In this position paper, we re-evaluate one such project – device technical support – in this light. We describe the ways in which the technology developed in this project might contribute to sustainability: primarily through ecological benefits, but also by enabling the customer to repair their own machine, that is to keep their machine up and running without recourse to costly support, waste might be reduced (that is, better to fix and mend than buy a new model). However, for the purposes of this workshop, with it’s emphasis on international development, we note that the very features that enable the enhanced self-support are likely to mean that self-support is not available in the very places which need it most. In doing so, we begin to consider the practical relationship between profit, sustainability and empowerment.

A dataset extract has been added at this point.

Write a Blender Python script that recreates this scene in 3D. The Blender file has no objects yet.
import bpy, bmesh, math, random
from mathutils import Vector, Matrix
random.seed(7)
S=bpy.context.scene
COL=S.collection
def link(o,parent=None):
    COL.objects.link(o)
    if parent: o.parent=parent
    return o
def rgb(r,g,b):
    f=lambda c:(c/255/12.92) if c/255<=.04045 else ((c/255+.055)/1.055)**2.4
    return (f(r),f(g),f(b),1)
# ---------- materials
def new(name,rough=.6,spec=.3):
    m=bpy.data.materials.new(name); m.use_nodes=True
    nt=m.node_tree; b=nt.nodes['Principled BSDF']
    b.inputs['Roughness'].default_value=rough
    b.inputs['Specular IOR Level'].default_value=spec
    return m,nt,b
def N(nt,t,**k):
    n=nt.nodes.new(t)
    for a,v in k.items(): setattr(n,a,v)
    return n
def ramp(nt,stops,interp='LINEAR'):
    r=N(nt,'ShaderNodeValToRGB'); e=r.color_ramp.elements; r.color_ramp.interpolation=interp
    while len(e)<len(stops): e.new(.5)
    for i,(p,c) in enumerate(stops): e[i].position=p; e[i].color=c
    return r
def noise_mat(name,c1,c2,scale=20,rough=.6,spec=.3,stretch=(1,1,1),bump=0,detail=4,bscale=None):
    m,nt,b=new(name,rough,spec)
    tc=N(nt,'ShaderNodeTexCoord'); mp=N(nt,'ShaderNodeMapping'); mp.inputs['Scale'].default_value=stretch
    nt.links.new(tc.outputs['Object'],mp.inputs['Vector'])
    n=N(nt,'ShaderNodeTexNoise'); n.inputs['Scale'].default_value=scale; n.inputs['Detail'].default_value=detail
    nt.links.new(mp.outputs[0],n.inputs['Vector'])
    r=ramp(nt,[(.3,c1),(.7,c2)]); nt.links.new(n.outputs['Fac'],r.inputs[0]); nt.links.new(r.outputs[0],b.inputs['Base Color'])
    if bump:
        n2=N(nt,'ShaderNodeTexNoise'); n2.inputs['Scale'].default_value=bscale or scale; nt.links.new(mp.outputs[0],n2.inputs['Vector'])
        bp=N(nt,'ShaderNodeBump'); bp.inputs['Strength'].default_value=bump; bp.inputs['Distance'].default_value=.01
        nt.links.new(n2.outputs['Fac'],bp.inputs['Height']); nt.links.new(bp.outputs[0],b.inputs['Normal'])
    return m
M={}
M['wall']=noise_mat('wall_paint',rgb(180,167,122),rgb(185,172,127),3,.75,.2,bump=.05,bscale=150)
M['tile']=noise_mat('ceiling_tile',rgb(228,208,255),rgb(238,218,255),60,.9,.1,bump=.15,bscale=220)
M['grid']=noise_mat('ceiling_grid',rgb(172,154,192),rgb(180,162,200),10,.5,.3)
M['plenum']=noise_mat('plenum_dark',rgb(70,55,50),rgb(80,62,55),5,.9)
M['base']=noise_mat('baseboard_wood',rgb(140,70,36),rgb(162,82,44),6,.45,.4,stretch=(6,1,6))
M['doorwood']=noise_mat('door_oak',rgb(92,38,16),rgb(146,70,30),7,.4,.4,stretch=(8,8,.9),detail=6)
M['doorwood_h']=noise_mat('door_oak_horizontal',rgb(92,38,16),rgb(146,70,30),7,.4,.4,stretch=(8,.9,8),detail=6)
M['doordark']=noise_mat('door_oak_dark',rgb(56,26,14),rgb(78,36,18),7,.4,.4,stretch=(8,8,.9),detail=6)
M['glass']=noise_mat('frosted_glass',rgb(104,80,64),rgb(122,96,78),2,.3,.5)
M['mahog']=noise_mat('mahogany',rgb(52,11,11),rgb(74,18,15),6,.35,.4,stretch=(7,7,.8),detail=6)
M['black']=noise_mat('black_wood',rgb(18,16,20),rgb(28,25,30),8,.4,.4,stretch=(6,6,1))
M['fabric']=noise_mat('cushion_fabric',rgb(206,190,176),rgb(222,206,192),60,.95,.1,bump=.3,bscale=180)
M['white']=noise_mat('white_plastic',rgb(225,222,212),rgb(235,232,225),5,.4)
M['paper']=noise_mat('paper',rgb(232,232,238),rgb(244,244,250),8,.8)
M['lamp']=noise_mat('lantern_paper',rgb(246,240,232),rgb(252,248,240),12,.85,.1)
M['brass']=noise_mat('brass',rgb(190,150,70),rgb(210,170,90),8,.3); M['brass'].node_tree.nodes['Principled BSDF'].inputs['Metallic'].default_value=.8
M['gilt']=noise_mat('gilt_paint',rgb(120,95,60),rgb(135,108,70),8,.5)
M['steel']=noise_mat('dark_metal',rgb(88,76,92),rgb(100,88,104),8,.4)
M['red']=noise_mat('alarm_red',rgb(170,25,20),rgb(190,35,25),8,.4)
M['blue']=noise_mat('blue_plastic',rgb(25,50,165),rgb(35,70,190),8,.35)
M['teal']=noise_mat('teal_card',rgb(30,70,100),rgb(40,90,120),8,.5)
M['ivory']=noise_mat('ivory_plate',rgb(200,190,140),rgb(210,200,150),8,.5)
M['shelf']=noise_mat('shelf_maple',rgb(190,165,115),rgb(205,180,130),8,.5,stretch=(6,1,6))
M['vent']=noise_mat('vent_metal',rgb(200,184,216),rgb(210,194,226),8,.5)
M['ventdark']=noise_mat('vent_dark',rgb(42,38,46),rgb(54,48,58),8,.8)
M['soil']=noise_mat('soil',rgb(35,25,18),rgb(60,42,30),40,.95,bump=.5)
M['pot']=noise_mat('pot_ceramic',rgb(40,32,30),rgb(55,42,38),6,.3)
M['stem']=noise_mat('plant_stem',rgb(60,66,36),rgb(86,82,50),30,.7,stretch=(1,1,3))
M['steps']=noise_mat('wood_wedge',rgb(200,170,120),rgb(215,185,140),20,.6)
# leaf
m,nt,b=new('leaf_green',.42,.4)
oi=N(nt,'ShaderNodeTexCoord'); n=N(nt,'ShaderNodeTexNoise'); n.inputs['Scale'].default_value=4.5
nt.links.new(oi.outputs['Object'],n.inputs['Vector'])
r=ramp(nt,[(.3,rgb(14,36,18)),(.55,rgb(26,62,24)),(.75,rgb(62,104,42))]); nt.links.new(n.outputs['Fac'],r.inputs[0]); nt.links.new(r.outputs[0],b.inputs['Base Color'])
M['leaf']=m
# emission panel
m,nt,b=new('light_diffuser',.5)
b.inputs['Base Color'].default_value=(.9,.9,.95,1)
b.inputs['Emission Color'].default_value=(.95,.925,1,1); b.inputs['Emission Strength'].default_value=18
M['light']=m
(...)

We are well aware that we raise more questions than we provide answers to but we hope that this paper will stand as an interesting starting point.

The device technical support project

The device technical support project arose from the desire to save money when providing support to customers experiencing device (copier, printer) problems. The aim was to reduce the number of service engineer (SE) visits to customers sites, by improving online (and telephone) support services.

In order to identify requirements for technologies to improve remote device technical support we conducted an ethnographic study at a call centre. We observed the troubleshooters interacting with the customers, and analysed the ways in which they help customers to elicit their problems and find solutions [3]. Two key technological outcomes of the project were Pocket Engineer (PE), an online support tool [4] and OTB, a tool on the device itself. PE aims to support users troubleshooting alone, by using some of the features observed when users troubleshoot with an expert – such as support for exploring the problem and expressing technical language which may be unknown to the user. OTB arose from the observation that there was a dislocation between the means for solving the problem (the telephone, the PC) and the problem itself, on the device. Thus it was decided to enable users to access the support knowledgebase from the device itself, with all the limitations of screen size etc. this entails.

Discussion: Sustainability and empowerment in device support?

The ecological advantage of these technologies comes as a side-benefit, with improved support meaning less SE visits and less SE visits meaning less vehicle journeys and reduced CO2 emissions. The largest benefit will be in sparsely populated areas, such as much of Scandinavia, but even in large US populations SE’s often have to travel upwards of two hours to get to a site. In addition, one might foresee another benefit of the technologies, that is, they might be considered to empower the customer to fix their own machine, by giving them access to expertise and information on how it works and how to fix it. When one takes into account that the online support site is a free access site, these systems might be ideally suited to marginalised communities and the developing world, who may not have the money for or easy access to service engineers. The advantage of OTB is one does not even have to have a PC to troubleshoot the device. Interestingly, whether you are empowering the customer or just adding more work to their already busy daily load is likely to be determined by the situation of use. In many offices, with full service contracts, the expectation that the customer should attempt to fix the machine themselves rather than a SE is likely to be considered a burden[1]. However, in areas without easy access to a SE, then such systems, particularly where they give the user real understanding of the nature of the problems and their solutions (and prevention) may be truly empowering and increase the working life of the device.

In reality, though, how suitable are these technologies for the developing world? Rather ironically, it’s an all to familiar story: the technologies that might be the most effective (and most appreciated) in the developing world are also those which, in their current implementation become unfeasible in that world due to their reliance on a high-tech, dependable infrastructure. OTB for example, effectively requires the copier to be connected to an always-on broadband internet connection (!) as it is this which delivers the knowledgebase contents to the machine in response to a users search, since it is not feasible to store a whole knowledgebase of data on a copying machine.

As a follow up to this project we are looking for solutions which could be applied to countries where, for example, always-on, broadband internet is not a viable proposition.

Concluding remarks: Profit, sustainability and empowerment

This project came about, simply, to save the company money on costly support. Any green effects were a by-product and customer empowerment might be seen, in many offices, as a cynical business ploy. However, if these technologies could be re-designed to work in developing countries then that empowerment might become real and the sustainability advantages become a selling point rather than a side-effect. Advances suitable for developing countries (less power, less reliance on high-tech infrastructure) might also be sold as ‘eco-systems’ in the developed world. Interestingly, one can see here the convergence of the interests of big business and requirements for sustainability. That is, cost cutting measures can lead to ecological benefits. Power, reduction of travel, reduction of waste these are all money savers for big business and their customers. These can provide our easy ‘ins’, helping big business contribute to sustainability. However, in tech research we need to step beyond our current focus on developing cutting-edge technologies that only function with the benefit of ever present high tech infrastructures and instead develop useful sustainable technologies that can be deployed in a variety of less ‘optimal’ settings.

References

  1. Clesty D. and Winstron A., Green to Gold, Yale University Press, 2006
  2. O'Neill, J., Castellani, S., Grasso, A., Roulland, F., Tolmie, P. (2005) Representations can be good enoughECSCW 2005
  3. Roulland, F., Kaplan, A., Castellani, S., Roux, C., Grasso, A., Petterson, K., & O'Neill, J. (2007) Query Reformulation and Refinement Using NLP-Based Sentence Clustering. ECIR2007

[1] Although if we can make the system easy to use, quick and effective, then it becomes a reasonable thing to fix the machine rather than wait for the SE.